Precisamos reduzi-lo porque este nível de endividamento não resiste a uma crise dos mercados financeiros como a que aconteceu em 2008 – e essa crise aparecerá, inevitavelmente – e as taxas de juro anormalmente baixas costumam ser um primeiro indício de uma bolha em formação.
Precisamos reduzi-lo porque a dívida é uma pesada herança que deixamos aos nossos descendentes. Dívida hoje são impostos amanhã. É uma vergonha para a nossa geração deixar um tão elevado nível de endividamento.
Temos que reduzir a dívida porque o seu excesso é inibidor de crescimento.
Só devemos sentir algum alívio quando Portugal gerar excedentes orçamentais recorrentes, nunca inferiores a 2% ou 3%. Admitindo que temos como objectivo que Portugal volte a um endividamento equivalente a 60% do PIB, quantos anos teremos de austeridade? Com um crescimento médio de 1%, Portugal necessitará de excedentes orçamentais de 2% durante 24 anos, ou de 3% durante 18 anos. Com crescimento médio de 2% ao ano, estes números descem para 18 anos e 15 anos, respectivamente.
Uma bancarrota do estado tem custos elevados. E esta, na melhor das hipóteses, resolve-se nunca antes de 2 ou 3 décadas.
Falta muita austeridade? Falta. Para atingirmos um excedente de 2%, Portugal necessita de cortar despesa ou aumentar impostos em cerca de 8000 milhões de euros.
Isto quer dizer que, vindos dos quase 20 bi de défice de Sócrates, apenas percorremos cerca de 60% do caminho que é necessário percorrer. É trágico.E mais trágico ainda, Portugal não pode crescer a este ritmo com a actual carga fiscal. Nos próximos tempos até podemos ver algum crescimento, sempre anémico, e potenciado pela baixa do preço do petróleo e pela diminuição lenta do desemprego e o acordo TTIP pode ajudar. Mas a correção do défice pelo lado da receita, com novos aumentos de impostos, a única que o TC permite, se bem que melhore as contas públicas no curto prazo, elimina a esperança do crescimento no longo prazo.
Os Obstáculos
Ou seja, à nossa frente temos um caminho de mais austeridade. É um caminho cheio de obstáculos e está armadilhado em muitos sentidos. Um obstáculo é a completa irresponsabilidade do Tribunal Constitucional. Por muitos livros de macroeconomia ou de contabilidade pública que os juízes tentem ler, o TC continua a ter uma maioria de juízes politizados e desconhecedores do buraco em que ainda estamos metidos.
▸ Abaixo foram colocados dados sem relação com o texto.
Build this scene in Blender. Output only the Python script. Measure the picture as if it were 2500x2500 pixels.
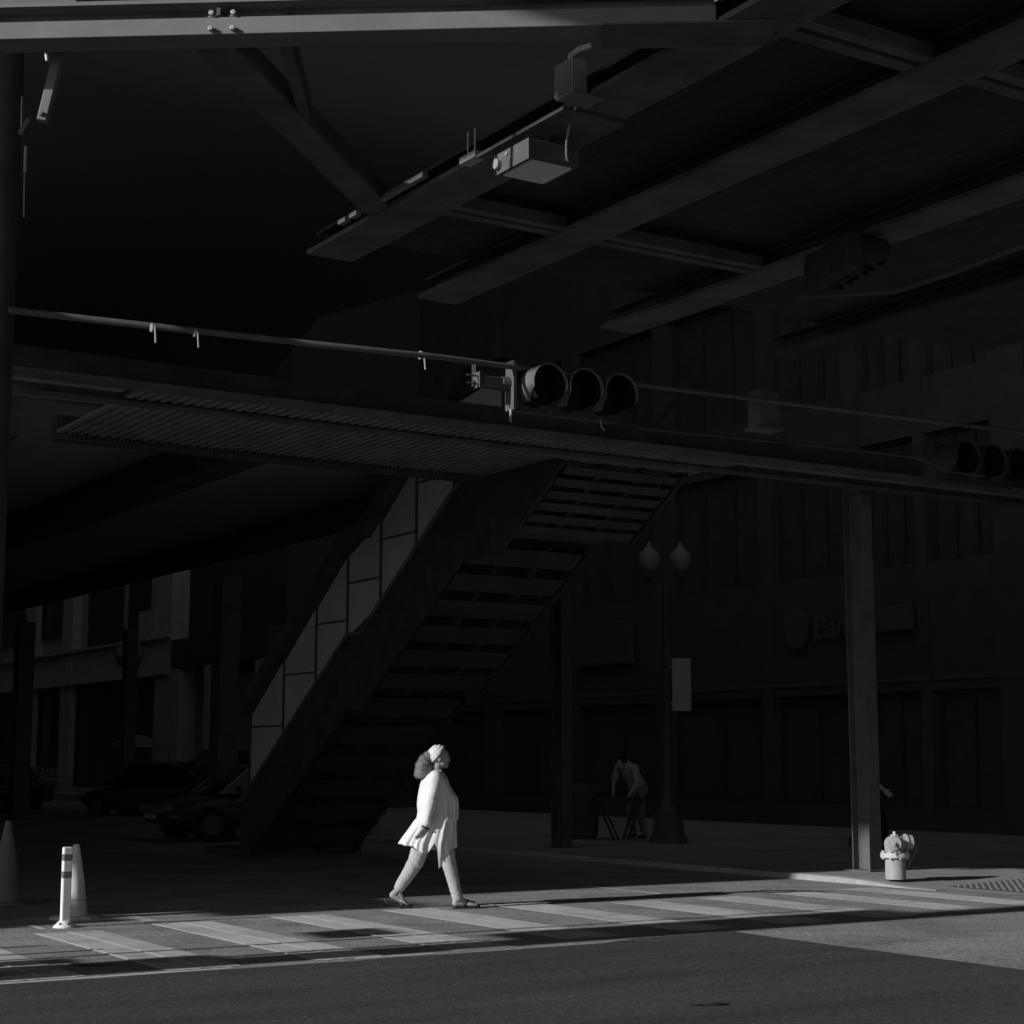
import bpy, bmesh, math, random
from mathutils import Vector, Matrix, Euler, noise
random.seed(7)
PI = math.pi; R = math.radians
scene = bpy.context.scene
for o in list(bpy.data.objects): bpy.data.objects.remove(o)

# ------------------------------------------------------------------ camera
FPX, HOR = 4200.0, 605.0                 # focal length in pixels of a 2500 px frame, horizon offset
PITCH = math.atan(HOR / FPX)
cam_d = bpy.data.cameras.new('camera'); cam = bpy.data.objects.new('camera', cam_d)
scene.collection.objects.link(cam); scene.camera = cam
cam.location = (0, 0, 1.5); cam.rotation_euler = (PI/2 + PITCH, 0, 0)
cam_d.sensor_width = 36; cam_d.lens = 36 * FPX / 2500; cam_d.clip_start = .1; cam_d.clip_end = 3000
scene.render.resolution_x = 1024; scene.render.resolution_y = 1024

# ------------------------------------------------------------------ light
SUN_EL, SUN_HEAD = 20.0, 57.5            # elevation; heading the light travels to (from +Y towards +X)
w = bpy.data.worlds.new('World'); scene.world = w; w.use_nodes = True
nt = w.node_tree; nt.nodes.clear()
sky = nt.nodes.new('ShaderNodeTexSky'); sky.sky_type = 'NISHITA'; sky.sun_disc = False
sky.sun_elevation = R(SUN_EL); sky.sun_rotation = R(180 + SUN_HEAD)
bw = nt.nodes.new('ShaderNodeRGBToBW'); bg = nt.nodes.new('ShaderNodeBackground'); wo = nt.nodes.new('ShaderNodeOutputWorld')
nt.links.new(sky.outputs[0], bw.inputs[0]); nt.links.new(bw.outputs[0], bg.inputs[0]); nt.links.new(bg.outputs[0], wo.inputs[0])
bg.inputs[1].default_value = 0.056
sl = bpy.data.lights.new('sun', 'SUN'); sun = bpy.data.objects.new('sun', sl); scene.collection.objects.link(sun)
sl.energy = 3.6; sl.angle = R(.5); sl.color = (1, 1, 1)
hd = R(SUN_HEAD); el = R(SUN_EL)
sdir = Vector((math.sin(hd)*math.cos(el), math.cos(hd)*math.cos(el), -math.sin(el)))
sun.rotation_euler = sdir.to_track_quat('-Z', 'Y').to_euler(); sun.location = (-20, -10, 20)
scene.view_settings.view_transform = 'Standard'; scene.view_settings.look = 'None'
scene.view_settings.exposure = 0.15; scene.view_settings.gamma = 1.0
try:
    scene.cycles.max_bounces = 6; scene.cycles.diffuse_bounces = 4
except Exception: pass

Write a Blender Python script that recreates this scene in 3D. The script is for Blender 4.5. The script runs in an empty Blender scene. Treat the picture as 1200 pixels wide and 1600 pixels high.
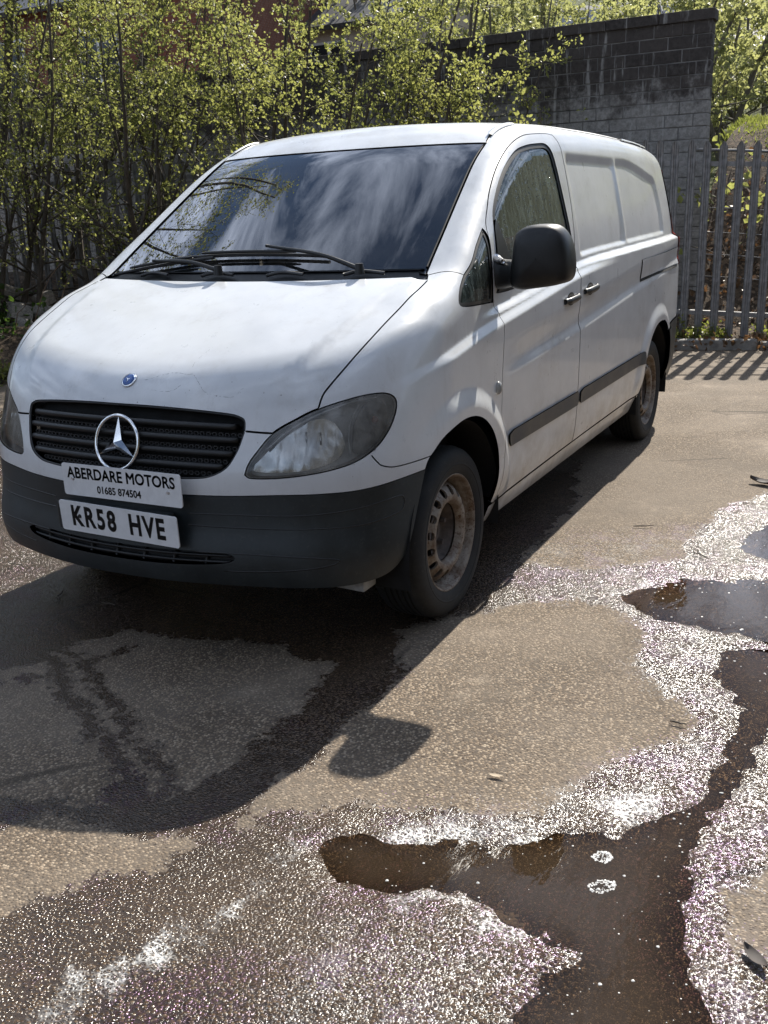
import bpy, bmesh, math, random
import numpy as np
from mathutils import Vector, Matrix
from mathutils.geometry import delaunay_2d_cdt

random.seed(7)
RNG = np.random.default_rng(7)
scene = bpy.context.scene
COL = scene.collection

# ------------------------------------------------------------------ camera
CAM_POS = (3.264154, 2.352130, 1.515767)
_f = Vector((-0.843214, -0.450705, -0.293011))
_r = Vector((-0.461196, 0.886549, -0.036466))
_u = Vector((-0.276204, -0.104387, 0.955413))
cam_data = bpy.data.cameras.new('camera')
cam = bpy.data.objects.new('camera', cam_data)
COL.objects.link(cam)
cam.matrix_world = Matrix(((_r.x, _u.x, -_f.x, CAM_POS[0]),
                           (_r.y, _u.y, -_f.y, CAM_POS[1]),
                           (_r.z, _u.z, -_f.z, CAM_POS[2]),
                           (0, 0, 0, 1)))
cam_data.sensor_fit = 'HORIZONTAL'
cam_data.sensor_width = 36.0
cam_data.lens = 36.0 * 1531.16 / 1200.0
cam_data.clip_end = 2000.0
cam_data.clip_start = 0.05
scene.camera = cam

# ------------------------------------------------------------------ light
SUN_EL = math.radians(42.0)
SUN_AZ = math.radians(0.3)          # light travels towards +x, a touch to +y
LDIR = Vector((math.cos(SUN_EL) * math.cos(SUN_AZ), math.cos(SUN_EL) * math.sin(SUN_AZ), -math.sin(SUN_EL)))
sd = bpy.data.lights.new('sun', 'SUN')
sd.energy = 5.0
sd.angle = math.radians(0.53)
sd.color = (1.0, 0.94, 0.84)
sun = bpy.data.objects.new('sun', sd)
sun.rotation_euler = LDIR.to_track_quat('-Z', 'Y').to_euler()
sun.location = (-10, 0, 12)
COL.objects.link(sun)

world = bpy.data.worlds.new('World')
scene.world = world
world.use_nodes = True
wn = world.node_tree
wn.nodes.clear()
def wnode(t, **k):
    n = wn.nodes.new(t)
    for a, b in k.items():
        setattr(n, a, b)
    return n
w_out = wnode('ShaderNodeOutputWorld')
w_bg = wnode('ShaderNodeBackground')
w_sky = wnode('ShaderNodeTexSky')
w_sky.sky_type = 'NISHITA'
w_sky.sun_disc = False
w_sky.sun_elevation = SUN_EL
w_sky.sun_rotation = math.radians(-90.0)
w_sky.altitude = 200
w_sky.air_density = 1.0
w_sky.dust_density = 0.3
w_sky.ozone_density = 1.0
w_tc = wnode('ShaderNodeTexCoord')
w_sep = wnode('ShaderNodeSeparateXYZ')
wn.links.new(w_tc.outputs['Generated'], w_sep.inputs[0])
w_add = wnode('ShaderNodeMath', operation='ADD'); w_add.inputs[1].default_value = 0.16
w_abs = wnode('ShaderNodeMath', operation='MAXIMUM'); w_abs.inputs[1].default_value = 0.0
wn.links.new(w_sep.outputs[2], w_abs.inputs[0]); wn.links.new(w_abs.outputs[0], w_add.inputs[0])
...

Outro obstáculo é o risco populista de Syrizas à lusitana. O Syriza grego já teve o seu choque com a realidade. Completamente impreparados, desconhecedores do funcionamento dos mercados financeiros e das regras europeias, amadores, entraram de leão e sairam de sendeiro.
Não menos relevante é o contínuo discurso da ‘alternativa’ que jornalistas e políticos irresponsáveis continuam a debitar na praça pública e que tem um forte eco na opinião pública. O tempo vai mudando os sound bytes – já quase ninguém fala na aposta no crescimento – como se crescer fosse uma decisão que se escreve num qualquer Decreto-Lei – a teoria da espiral recessiva também já foi à vida, mais as folgas orçamentais que tiveram eco nas primeiras páginas dos jornais de referencia.
Mas se todos esses disparates desapareceram do discurso político, outros nascem todos os dias – agora alimentados pela esperança da intelligentsia lusa nos Syrizas e nos Podemos.
E depois disto tudo, se queremos ser ricos e jogar na primeira divisão temos que criar todos os mecanismos que tornem Portugal um país atraente e competitivo. E, goste-se ou não, crescimentos sustentados no longo prazo implicam coisas como um regime fiscal e competitivo estável, credível e compreensível, legislação laboral flexível, baixos impostos sobre capital e menor progressividade fiscal. Tudo o oposto do discurso corrente sobre a sociedade e sobre o estado, o oposto do que a Europa se está a tornar. Nada fácil.
As Alternativas
Há alternativas? Há, duas. O default, dentro ou fora do euro. Ambas implicam um forte empobrecimento do país. Mas essas ficam para outra oportunidade.